> [Short exercise]
Copy out every line in which the string "Blender" occurs.

> [Rows from a 3D scene dataset]
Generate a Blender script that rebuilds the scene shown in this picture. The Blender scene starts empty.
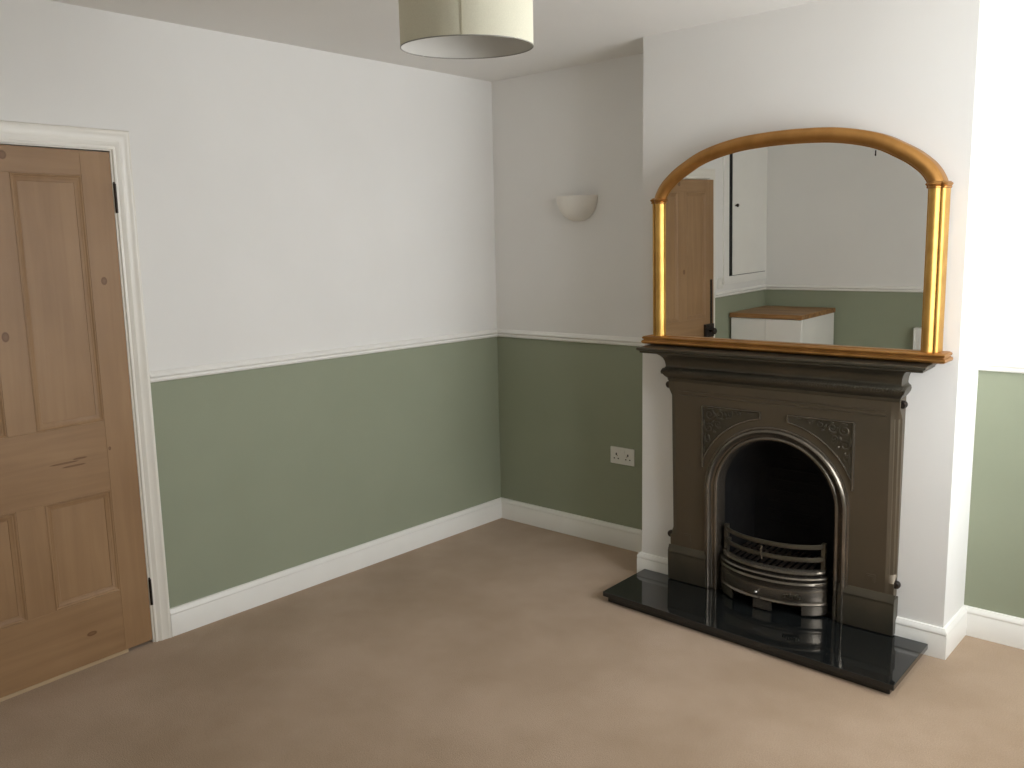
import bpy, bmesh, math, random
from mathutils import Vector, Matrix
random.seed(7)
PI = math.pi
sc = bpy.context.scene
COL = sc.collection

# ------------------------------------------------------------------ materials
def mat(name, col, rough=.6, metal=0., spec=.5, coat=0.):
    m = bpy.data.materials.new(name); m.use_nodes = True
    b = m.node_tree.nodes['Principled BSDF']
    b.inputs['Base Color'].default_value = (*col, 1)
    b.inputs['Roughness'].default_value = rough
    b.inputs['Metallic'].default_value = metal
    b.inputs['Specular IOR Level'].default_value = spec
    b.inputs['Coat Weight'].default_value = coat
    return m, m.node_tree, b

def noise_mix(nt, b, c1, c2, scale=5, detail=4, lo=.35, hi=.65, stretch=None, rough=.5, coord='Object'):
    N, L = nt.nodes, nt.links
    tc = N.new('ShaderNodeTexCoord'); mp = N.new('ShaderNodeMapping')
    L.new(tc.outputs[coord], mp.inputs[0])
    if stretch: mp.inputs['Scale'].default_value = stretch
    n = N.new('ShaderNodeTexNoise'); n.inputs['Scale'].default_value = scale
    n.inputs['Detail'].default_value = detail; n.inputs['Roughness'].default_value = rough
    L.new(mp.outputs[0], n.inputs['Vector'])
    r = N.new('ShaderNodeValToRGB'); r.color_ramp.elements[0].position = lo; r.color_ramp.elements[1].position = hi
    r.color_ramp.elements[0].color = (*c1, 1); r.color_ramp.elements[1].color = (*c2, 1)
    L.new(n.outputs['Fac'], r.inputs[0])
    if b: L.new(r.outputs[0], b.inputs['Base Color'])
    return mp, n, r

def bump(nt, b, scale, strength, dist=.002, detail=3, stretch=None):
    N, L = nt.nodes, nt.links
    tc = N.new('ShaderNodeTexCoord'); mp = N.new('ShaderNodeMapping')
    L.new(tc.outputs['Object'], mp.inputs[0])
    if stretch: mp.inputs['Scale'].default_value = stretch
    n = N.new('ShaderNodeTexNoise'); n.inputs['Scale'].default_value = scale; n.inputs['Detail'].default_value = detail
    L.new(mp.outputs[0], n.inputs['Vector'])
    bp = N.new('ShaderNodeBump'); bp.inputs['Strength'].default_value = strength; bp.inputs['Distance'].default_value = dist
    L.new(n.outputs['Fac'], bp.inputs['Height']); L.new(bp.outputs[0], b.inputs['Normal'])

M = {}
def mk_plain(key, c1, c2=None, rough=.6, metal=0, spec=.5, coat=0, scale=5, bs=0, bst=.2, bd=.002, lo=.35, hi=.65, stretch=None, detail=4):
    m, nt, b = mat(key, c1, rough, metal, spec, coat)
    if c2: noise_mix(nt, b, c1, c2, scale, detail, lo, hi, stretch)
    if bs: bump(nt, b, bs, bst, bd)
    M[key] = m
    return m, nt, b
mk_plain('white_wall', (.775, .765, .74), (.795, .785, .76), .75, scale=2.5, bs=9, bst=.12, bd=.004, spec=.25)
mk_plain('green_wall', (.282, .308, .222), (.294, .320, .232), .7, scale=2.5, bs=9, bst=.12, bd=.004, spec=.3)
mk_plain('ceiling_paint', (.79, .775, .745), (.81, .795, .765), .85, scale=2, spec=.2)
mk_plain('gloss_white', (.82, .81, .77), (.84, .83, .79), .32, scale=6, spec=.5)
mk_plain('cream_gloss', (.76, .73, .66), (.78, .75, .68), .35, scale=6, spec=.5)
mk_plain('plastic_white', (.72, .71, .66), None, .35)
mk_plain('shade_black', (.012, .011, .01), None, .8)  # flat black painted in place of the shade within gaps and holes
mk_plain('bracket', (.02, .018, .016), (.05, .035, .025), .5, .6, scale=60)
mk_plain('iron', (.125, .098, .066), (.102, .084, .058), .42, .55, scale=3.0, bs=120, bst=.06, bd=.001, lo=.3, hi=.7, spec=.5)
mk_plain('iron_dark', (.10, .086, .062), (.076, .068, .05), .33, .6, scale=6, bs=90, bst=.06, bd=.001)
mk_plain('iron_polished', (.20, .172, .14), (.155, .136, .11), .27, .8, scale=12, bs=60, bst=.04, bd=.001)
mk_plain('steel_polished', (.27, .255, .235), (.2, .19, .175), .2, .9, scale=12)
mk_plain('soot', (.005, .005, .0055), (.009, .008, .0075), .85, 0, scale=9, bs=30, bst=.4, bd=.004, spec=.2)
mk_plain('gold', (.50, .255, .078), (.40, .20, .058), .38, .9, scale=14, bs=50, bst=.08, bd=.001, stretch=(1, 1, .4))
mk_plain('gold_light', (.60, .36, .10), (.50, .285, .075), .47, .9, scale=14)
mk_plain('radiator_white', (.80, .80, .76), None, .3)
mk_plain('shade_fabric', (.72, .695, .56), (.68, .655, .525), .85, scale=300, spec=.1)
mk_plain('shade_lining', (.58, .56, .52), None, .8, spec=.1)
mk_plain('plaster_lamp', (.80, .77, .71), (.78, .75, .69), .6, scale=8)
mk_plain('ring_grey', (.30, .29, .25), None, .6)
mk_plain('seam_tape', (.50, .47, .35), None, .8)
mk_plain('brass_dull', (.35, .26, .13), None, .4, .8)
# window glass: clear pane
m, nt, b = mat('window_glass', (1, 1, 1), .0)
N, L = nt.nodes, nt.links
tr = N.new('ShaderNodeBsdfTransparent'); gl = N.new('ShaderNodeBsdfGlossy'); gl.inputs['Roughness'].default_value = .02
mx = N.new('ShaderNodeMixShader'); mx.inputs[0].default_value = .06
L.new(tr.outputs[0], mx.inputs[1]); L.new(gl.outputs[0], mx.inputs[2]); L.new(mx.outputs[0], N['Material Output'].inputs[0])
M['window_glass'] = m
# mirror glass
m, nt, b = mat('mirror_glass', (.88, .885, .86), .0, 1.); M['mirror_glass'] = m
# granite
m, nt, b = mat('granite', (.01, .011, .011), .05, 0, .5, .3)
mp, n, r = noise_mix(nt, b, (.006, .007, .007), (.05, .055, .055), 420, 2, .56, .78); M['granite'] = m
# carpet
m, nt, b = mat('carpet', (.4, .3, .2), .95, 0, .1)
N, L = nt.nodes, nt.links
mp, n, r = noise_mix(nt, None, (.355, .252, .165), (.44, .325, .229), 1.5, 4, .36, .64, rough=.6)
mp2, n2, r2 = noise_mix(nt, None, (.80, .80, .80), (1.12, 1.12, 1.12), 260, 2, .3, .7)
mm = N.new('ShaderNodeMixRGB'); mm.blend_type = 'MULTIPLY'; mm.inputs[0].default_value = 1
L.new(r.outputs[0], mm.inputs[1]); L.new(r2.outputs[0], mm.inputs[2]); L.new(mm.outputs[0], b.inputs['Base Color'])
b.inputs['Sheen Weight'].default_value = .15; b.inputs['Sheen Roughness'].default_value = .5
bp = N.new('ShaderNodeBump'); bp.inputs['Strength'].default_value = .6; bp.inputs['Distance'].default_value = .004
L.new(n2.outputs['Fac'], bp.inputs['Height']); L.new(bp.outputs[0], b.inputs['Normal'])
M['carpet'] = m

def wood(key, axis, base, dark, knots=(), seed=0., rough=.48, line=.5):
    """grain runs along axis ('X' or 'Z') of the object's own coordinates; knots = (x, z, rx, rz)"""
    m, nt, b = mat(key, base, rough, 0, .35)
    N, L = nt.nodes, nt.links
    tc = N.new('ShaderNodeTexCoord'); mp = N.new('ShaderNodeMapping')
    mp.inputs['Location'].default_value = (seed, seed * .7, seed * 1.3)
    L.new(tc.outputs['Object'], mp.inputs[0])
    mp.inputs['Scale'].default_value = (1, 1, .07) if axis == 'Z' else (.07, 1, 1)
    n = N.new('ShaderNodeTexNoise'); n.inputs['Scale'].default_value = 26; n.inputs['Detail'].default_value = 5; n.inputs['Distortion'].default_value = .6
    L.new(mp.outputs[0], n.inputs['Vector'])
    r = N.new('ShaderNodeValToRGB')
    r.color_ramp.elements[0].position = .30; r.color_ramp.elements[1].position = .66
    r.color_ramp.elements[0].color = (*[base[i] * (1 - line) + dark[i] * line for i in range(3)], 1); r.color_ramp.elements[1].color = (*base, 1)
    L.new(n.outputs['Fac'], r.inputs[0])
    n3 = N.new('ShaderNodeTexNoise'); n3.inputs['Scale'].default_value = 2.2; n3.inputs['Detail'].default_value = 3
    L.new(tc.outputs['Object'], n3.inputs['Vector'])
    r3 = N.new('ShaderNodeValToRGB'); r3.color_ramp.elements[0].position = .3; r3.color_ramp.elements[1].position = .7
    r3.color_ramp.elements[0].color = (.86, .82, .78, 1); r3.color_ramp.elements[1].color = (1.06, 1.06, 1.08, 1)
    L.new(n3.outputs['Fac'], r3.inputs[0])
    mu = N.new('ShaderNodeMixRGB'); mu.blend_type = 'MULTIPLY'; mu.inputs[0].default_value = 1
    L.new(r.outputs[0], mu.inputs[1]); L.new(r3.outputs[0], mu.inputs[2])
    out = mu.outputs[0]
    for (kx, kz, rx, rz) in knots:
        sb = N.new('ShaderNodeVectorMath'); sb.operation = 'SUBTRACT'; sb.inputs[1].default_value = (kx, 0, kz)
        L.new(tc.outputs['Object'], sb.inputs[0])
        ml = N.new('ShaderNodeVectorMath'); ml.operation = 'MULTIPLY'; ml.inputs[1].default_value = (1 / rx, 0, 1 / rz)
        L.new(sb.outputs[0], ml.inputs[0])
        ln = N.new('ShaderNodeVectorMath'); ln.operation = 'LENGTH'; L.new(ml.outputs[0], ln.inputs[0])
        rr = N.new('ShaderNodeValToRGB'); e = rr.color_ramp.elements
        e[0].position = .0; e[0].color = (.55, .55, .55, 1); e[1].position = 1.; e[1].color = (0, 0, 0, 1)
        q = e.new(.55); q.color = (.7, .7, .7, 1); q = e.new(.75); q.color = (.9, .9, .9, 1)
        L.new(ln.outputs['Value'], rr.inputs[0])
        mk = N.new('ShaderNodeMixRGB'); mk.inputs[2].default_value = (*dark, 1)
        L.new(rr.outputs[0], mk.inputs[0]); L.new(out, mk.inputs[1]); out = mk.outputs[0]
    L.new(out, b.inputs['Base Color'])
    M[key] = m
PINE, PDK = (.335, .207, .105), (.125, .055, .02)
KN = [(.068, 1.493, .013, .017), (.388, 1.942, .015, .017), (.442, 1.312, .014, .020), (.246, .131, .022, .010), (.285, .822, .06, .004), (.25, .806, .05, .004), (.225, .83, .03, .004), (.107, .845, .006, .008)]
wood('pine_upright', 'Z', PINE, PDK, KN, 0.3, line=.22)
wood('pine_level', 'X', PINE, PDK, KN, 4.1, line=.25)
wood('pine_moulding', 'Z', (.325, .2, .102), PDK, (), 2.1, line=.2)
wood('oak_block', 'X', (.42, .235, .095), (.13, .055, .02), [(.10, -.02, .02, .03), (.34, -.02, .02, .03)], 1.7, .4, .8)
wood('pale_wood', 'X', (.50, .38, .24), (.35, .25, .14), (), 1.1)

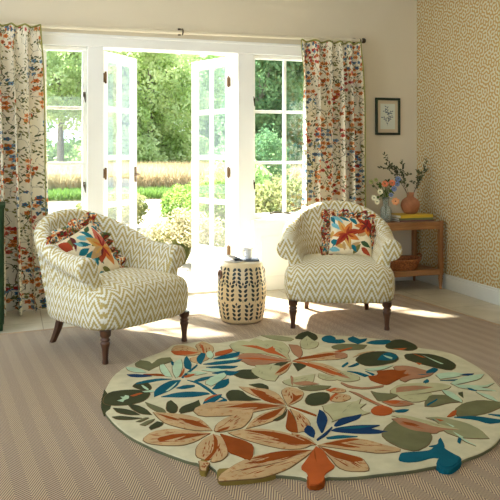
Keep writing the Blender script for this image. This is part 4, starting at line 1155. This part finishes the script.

> [Finished exercise]
Generate a Blender script that rebuilds the scene shown in this picture. The Blender scene starts empty.
Keep writing the Blender script for this image. This is part 4, starting at line 1155. This part finishes the script.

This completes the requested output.